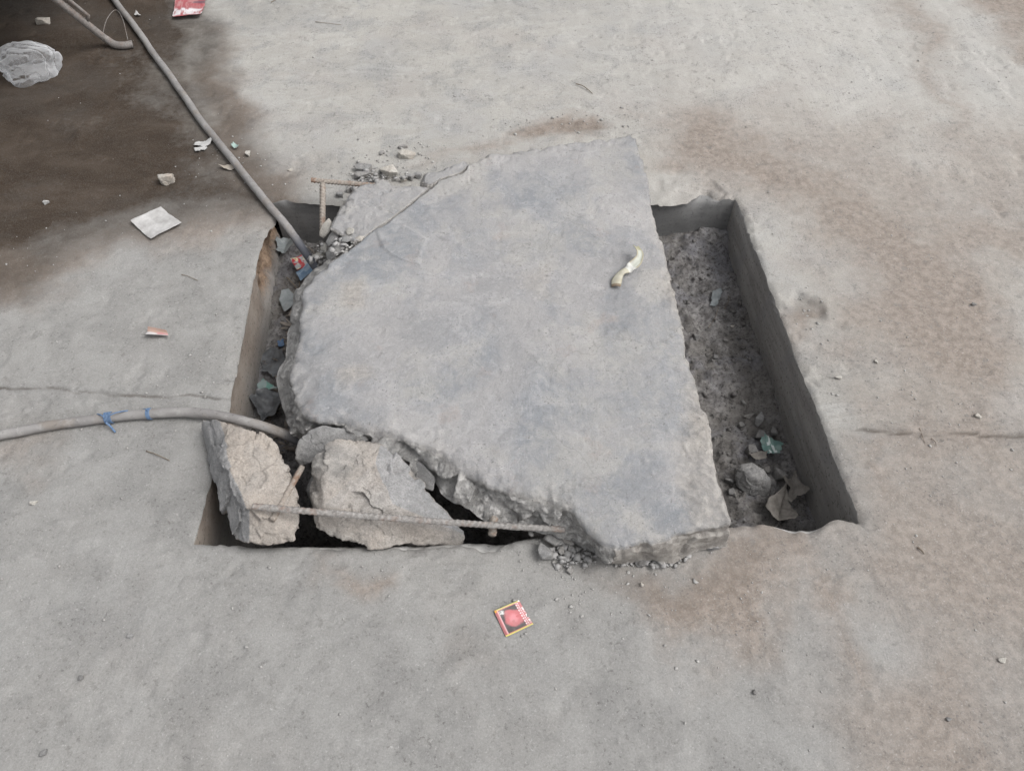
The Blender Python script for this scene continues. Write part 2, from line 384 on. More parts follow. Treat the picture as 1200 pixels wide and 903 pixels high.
# ---------------------------------------------------------------- object helpers
def tag(o, label=None, cat=None, group=None, kind=None):
    for k, v in (('label', label), ('category', cat), ('group', group), ('kind', kind)):
        if v: o[k] = v
    return o
def mesh_obj(name, v, f, mat, parent=None, base=None, smooth=True, mask=None, ink=None):
    """one mesh object; v in world coordinates, base = where its origin stands (world)"""
    v = np.asarray(v, float)
    if base is None:
        base = np.array([v[:, 0].mean(), v[:, 1].mean(), v[:, 2].min()])
    base = np.asarray(base, float)
    me = bpy.data.meshes.new(name)
    fa = f if isinstance(f, np.ndarray) else None
    vv = v - base
    if fa is not None:
        k = fa.shape[1]; nf = len(fa)
        me.vertices.add(len(vv)); me.vertices.foreach_set('co', vv.astype(np.float32).ravel())
        me.loops.add(nf * k); me.loops.foreach_set('vertex_index', fa.astype(np.int32).ravel())
        me.polygons.add(nf); me.polygons.foreach_set('loop_start', (np.arange(nf) * k).astype(np.int32))
        me.update(calc_edges=True)
    else:
        me.from_pydata([tuple(p) for p in vv], [], [tuple(int(i) for i in q) for q in f]); me.update()
    if smooth:
        me.polygons.foreach_set('use_smooth', np.ones(len(me.polygons), bool))
    for nm, arr in (('mask', mask), ('ink', ink)):
        if arr is not None:
            a = me.color_attributes.new(nm, 'FLOAT_COLOR', 'POINT')
            c = np.ones((len(v), 4), np.float32); c[:, :arr.shape[1]] = arr
            a.data.foreach_set('color', c.ravel())
    me.validate()
    me.materials.append(mat)
    o = bpy.data.objects.new(name, me); C.objects.link(o)
    o.location = base
    if parent is not None:
        pb = np.array(parent.location)
        if parent.parent is not None: pb = pb + np.array(parent.parent.location)
        o.parent = parent; o.location = base - pb
    return o
def empty(name, loc):
    o = bpy.data.objects.new(name, None); C.objects.link(o); o.location = loc; o.empty_display_size = .05; return o
def grid_faces(nu, nv, wrap=False):
    i = np.arange(nv - 1)[:, None] * nu; j = np.arange(nu if wrap else nu - 1)[None, :]
    j2 = (j + 1) % nu
    return np.stack([i + j, i + j2, i + nu + j2, i + nu + j], -1).reshape(-1, 4)
def catmull(pts, n):
    P = np.asarray(pts, float); P = np.vstack([2 * P[0] - P[1], P, 2 * P[-1] - P[-2]])
    out = []; k = len(P) - 3
    for q in np.linspace(0, k - 1e-6, n):
        i = int(q); t = q - i; a, b, c, d = P[i:i + 4]
        out.append(.5 * ((2 * b) + (c - a) * t + (2 * a - 5 * b + 4 * c - d) * t * t + (3 * b - a - 3 * c + d) * t ** 3))
    return np.array(out)
def tube(path, rad, ns=14, ribs=None, wob=0.0, seed=0):
    """closed tube along path; rad scalar or per ring; ribs=(pitch, height) makes deformed bar"""
    P = np.asarray(path, float); n = len(P)
    T = np.gradient(P, axis=0); T /= np.linalg.norm(T, axis=1)[:, None]
    up = np.array([0, 0, 1.0])
    if abs(T[0] @ up) > .9: up = np.array([1.0, 0, 0])
    V = []; r = np.broadcast_to(rad, (n,)); s = np.r_[0, np.cumsum(np.linalg.norm(np.diff(P, axis=0), axis=1))]
    side = np.cross(up, T[0]); side /= np.linalg.norm(side)
    for k in range(n):
        side = side - T[k] * (side @ T[k]); side /= np.linalg.norm(side); nor = np.cross(T[k], side)
        a = np.arange(ns) / ns * 2 * math.pi
        rr = np.full(ns, r[k])
        if ribs:
            ph = (s[k] / ribs[0] + np.where(a < math.pi, a, 2 * math.pi - a) / math.pi * .8) % 1.0
            rr = rr + ribs[1] * np.exp(-((ph - .5) / .16) ** 2)
            rr = rr + ribs[1] * np.exp(-((np.minimum(a, 2 * math.pi - a)) / .25) ** 2) + ribs[1] * np.exp(-((a - math.pi) / .25) ** 2)
        if wob: rr = rr + wob * (vn3(np.c_[np.cos(a) * 2, np.sin(a) * 2, np.full(ns, s[k] * 60)], seed) - .5)
        V.append(P[k] + np.outer(np.cos(a) * rr, side) + np.outer(np.sin(a) * rr, nor))
    V = np.vstack(V); f = [tuple(q) for q in grid_faces(ns, n, True)]
    f.append(tuple(range(ns))[::-1]); f.append(tuple((n - 1) * ns + i for i in range(ns)))
    return V, f
def line(a, b, n, sag=0.0):
    t = np.linspace(0, 1, n)[:, None]; P = a + (b - a) * t
    P[:, 2] += sag * np.sin(t[:, 0] * math.pi); return P
_ico = {}
def ico(sub):
    if sub not in _ico:
        bm = bmesh.new(); bmesh.ops.create_icosphere(bm, subdivisions=sub, radius=1)
        bm.verts.ensure_lookup_table()
        _ico[sub] = (np.array([v.co[:] for v in bm.verts]), np.array([[v.index for v in f.verts] for f in bm.faces])); bm.free()
    return _ico[sub]
def hull_planes(P):
    bm = bmesh.new()
    for p in P: bm.verts.new(p)
    r = bmesh.ops.convex_hull(bm, input=bm.verts[:])
    bmesh.ops.recalc_face_normals(bm, faces=bm.faces[:])
    c = P.mean(0); N, D = [], []
    for f in bm.faces:
        if f.calc_area() < 1e-9: continue
        n = np.array(f.normal[:]); d = n @ (np.array(f.verts[0].co[:]) - c)
        if d < 0: n, d = -n, -d
        N.append(n); D.append(max(d, 1e-4))
    bm.free(); return c, np.array(N), np.array(D)
def rock_from_points(P, sub=6, p=26, amp=.06, seed=0, fracture=.5):
    """rock whose broken faces follow the convex hull of P; returns v, f, dirs, dominant normals"""
    P = np.asarray(P, float); c, N, D = hull_planes(P); d, f = ico(sub)
    q = np.maximum(d @ N.T, 0) / D
    r = (q ** p).sum(1) ** (-1.0 / p)
    dom = N[np.argmax(q, 1)]
    size = np.median(r)
    v = c + d * r[:, None]
    k = 1.0 / size
    n1 = fbm3(v, 2.2 * k, 3, seed) - .5
    wv = v + .25 * size * np.stack([fbm3(v, 4 * k, 2, seed + j) - .5 for j in (3, 4, 5)], 1)
    f1 = facets(wv, .62 * size, seed + 9); f2 = facets(wv, .26 * size, seed + 11) if len(v) > 2000 else 0
    n3 = fbm3(v, 14 * k, 4, seed + 33, .65) - .5
    dis = n1 * .8 + f1 * fracture * 1.25 + f2 * fracture * .22 + n3 * .2
    v = v + d * (dis * amp * 2 * size)[:, None]
    return v, f, d, dom
def px(pts): return np.array([at(*p) for p in pts])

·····

Reproduce each line word for word and drop the pictures.

◆ SOLUTION TO THIS EXERCISE:
The Blender Python script for this scene continues. Write part 2, from line 384 on. More parts follow. Treat the picture as 1200 pixels wide and 903 pixels high.
# ---------------------------------------------------------------- object helpers
def tag(o, label=None, cat=None, group=None, kind=None):
    for k, v in (('label', label), ('category', cat), ('group', group), ('kind', kind)):
        if v: o[k] = v
    return o
def mesh_obj(name, v, f, mat, parent=None, base=None, smooth=True, mask=None, ink=None):
    """one mesh object; v in world coordinates, base = where its origin stands (world)"""
    v = np.asarray(v, float)
    if base is None:
        base = np.array([v[:, 0].mean(), v[:, 1].mean(), v[:, 2].min()])
    base = np.asarray(base, float)
    me = bpy.data.meshes.new(name)
    fa = f if isinstance(f, np.ndarray) else None
    vv = v - base
    if fa is not None:
        k = fa.shape[1]; nf = len(fa)
        me.vertices.add(len(vv)); me.vertices.foreach_set('co', vv.astype(np.float32).ravel())
        me.loops.add(nf * k); me.loops.foreach_set('vertex_index', fa.astype(np.int32).ravel())
        me.polygons.add(nf); me.polygons.foreach_set('loop_start', (np.arange(nf) * k).astype(np.int32))
        me.update(calc_edges=True)
    else:
        me.from_pydata([tuple(p) for p in vv], [], [tuple(int(i) for i in q) for q in f]); me.update()
    if smooth:
        me.polygons.foreach_set('use_smooth', np.ones(len(me.polygons), bool))
    for nm, arr in (('mask', mask), ('ink', ink)):
        if arr is not None:
            a = me.color_attributes.new(nm, 'FLOAT_COLOR', 'POINT')
            c = np.ones((len(v), 4), np.float32); c[:, :arr.shape[1]] = arr
            a.data.foreach_set('color', c.ravel())
    me.validate()
    me.materials.append(mat)
    o = bpy.data.objects.new(name, me); C.objects.link(o)
    o.location = base
    if parent is not None:
        pb = np.array(parent.location)
        if parent.parent is not None: pb = pb + np.array(parent.parent.location)
        o.parent = parent; o.location = base - pb
    return o
def empty(name, loc):
    o = bpy.data.objects.new(name, None); C.objects.link(o); o.location = loc; o.empty_display_size = .05; return o
def grid_faces(nu, nv, wrap=False):
    i = np.arange(nv - 1)[:, None] * nu; j = np.arange(nu if wrap else nu - 1)[None, :]
    j2 = (j + 1) % nu
    return np.stack([i + j, i + j2, i + nu + j2, i + nu + j], -1).reshape(-1, 4)
def catmull(pts, n):
    P = np.asarray(pts, float); P = np.vstack([2 * P[0] - P[1], P, 2 * P[-1] - P[-2]])
    out = []; k = len(P) - 3
    for q in np.linspace(0, k - 1e-6, n):
        i = int(q); t = q - i; a, b, c, d = P[i:i + 4]
        out.append(.5 * ((2 * b) + (c - a) * t + (2 * a - 5 * b + 4 * c - d) * t * t + (3 * b - a - 3 * c + d) * t ** 3))
    return np.array(out)
def tube(path, rad, ns=14, ribs=None, wob=0.0, seed=0):
    """closed tube along path; rad scalar or per ring; ribs=(pitch, height) makes deformed bar"""
    P = np.asarray(path, float); n = len(P)
    T = np.gradient(P, axis=0); T /= np.linalg.norm(T, axis=1)[:, None]
    up = np.array([0, 0, 1.0])
    if abs(T[0] @ up) > .9: up = np.array([1.0, 0, 0])
    V = []; r = np.broadcast_to(rad, (n,)); s = np.r_[0, np.cumsum(np.linalg.norm(np.diff(P, axis=0), axis=1))]
    side = np.cross(up, T[0]); side /= np.linalg.norm(side)
    for k in range(n):
        side = side - T[k] * (side @ T[k]); side /= np.linalg.norm(side); nor = np.cross(T[k], side)
        a = np.arange(ns) / ns * 2 * math.pi
        rr = np.full(ns, r[k])
        if ribs:
            ph = (s[k] / ribs[0] + np.where(a < math.pi, a, 2 * math.pi - a) / math.pi * .8) % 1.0
            rr = rr + ribs[1] * np.exp(-((ph - .5) / .16) ** 2)
            rr = rr + ribs[1] * np.exp(-((np.minimum(a, 2 * math.pi - a)) / .25) ** 2) + ribs[1] * np.exp(-((a - math.pi) / .25) ** 2)
        if wob: rr = rr + wob * (vn3(np.c_[np.cos(a) * 2, np.sin(a) * 2, np.full(ns, s[k] * 60)], seed) - .5)
        V.append(P[k] + np.outer(np.cos(a) * rr, side) + np.outer(np.sin(a) * rr, nor))
    V = np.vstack(V); f = [tuple(q) for q in grid_faces(ns, n, True)]
    f.append(tuple(range(ns))[::-1]); f.append(tuple((n - 1) * ns + i for i in range(ns)))
    return V, f
def line(a, b, n, sag=0.0):
    t = np.linspace(0, 1, n)[:, None]; P = a + (b - a) * t
    P[:, 2] += sag * np.sin(t[:, 0] * math.pi); return P
_ico = {}
def ico(sub):
    if sub not in _ico:
        bm = bmesh.new(); bmesh.ops.create_icosphere(bm, subdivisions=sub, radius=1)
        bm.verts.ensure_lookup_table()
        _ico[sub] = (np.array([v.co[:] for v in bm.verts]), np.array([[v.index for v in f.verts] for f in bm.faces])); bm.free()
    return _ico[sub]
def hull_planes(P):
    bm = bmesh.new()
    for p in P: bm.verts.new(p)
    r = bmesh.ops.convex_hull(bm, input=bm.verts[:])
    bmesh.ops.recalc_face_normals(bm, faces=bm.faces[:])
    c = P.mean(0); N, D = [], []
    for f in bm.faces:
        if f.calc_area() < 1e-9: continue
        n = np.array(f.normal[:]); d = n @ (np.array(f.verts[0].co[:]) - c)
        if d < 0: n, d = -n, -d
        N.append(n); D.append(max(d, 1e-4))
    bm.free(); return c, np.array(N), np.array(D)
def rock_from_points(P, sub=6, p=26, amp=.06, seed=0, fracture=.5):
    """rock whose broken faces follow the convex hull of P; returns v, f, dirs, dominant normals"""
    P = np.asarray(P, float); c, N, D = hull_planes(P); d, f = ico(sub)
    q = np.maximum(d @ N.T, 0) / D
    r = (q ** p).sum(1) ** (-1.0 / p)
    dom = N[np.argmax(q, 1)]
    size = np.median(r)
    v = c + d * r[:, None]
    k = 1.0 / size
    n1 = fbm3(v, 2.2 * k, 3, seed) - .5
    wv = v + .25 * size * np.stack([fbm3(v, 4 * k, 2, seed + j) - .5 for j in (3, 4, 5)], 1)
    f1 = facets(wv, .62 * size, seed + 9); f2 = facets(wv, .26 * size, seed + 11) if len(v) > 2000 else 0
    n3 = fbm3(v, 14 * k, 4, seed + 33, .65) - .5
    dis = n1 * .8 + f1 * fracture * 1.25 + f2 * fracture * .22 + n3 * .2
    v = v + d * (dis * amp * 2 * size)[:, None]
    return v, f, d, dom
def px(pts): return np.array([at(*p) for p in pts])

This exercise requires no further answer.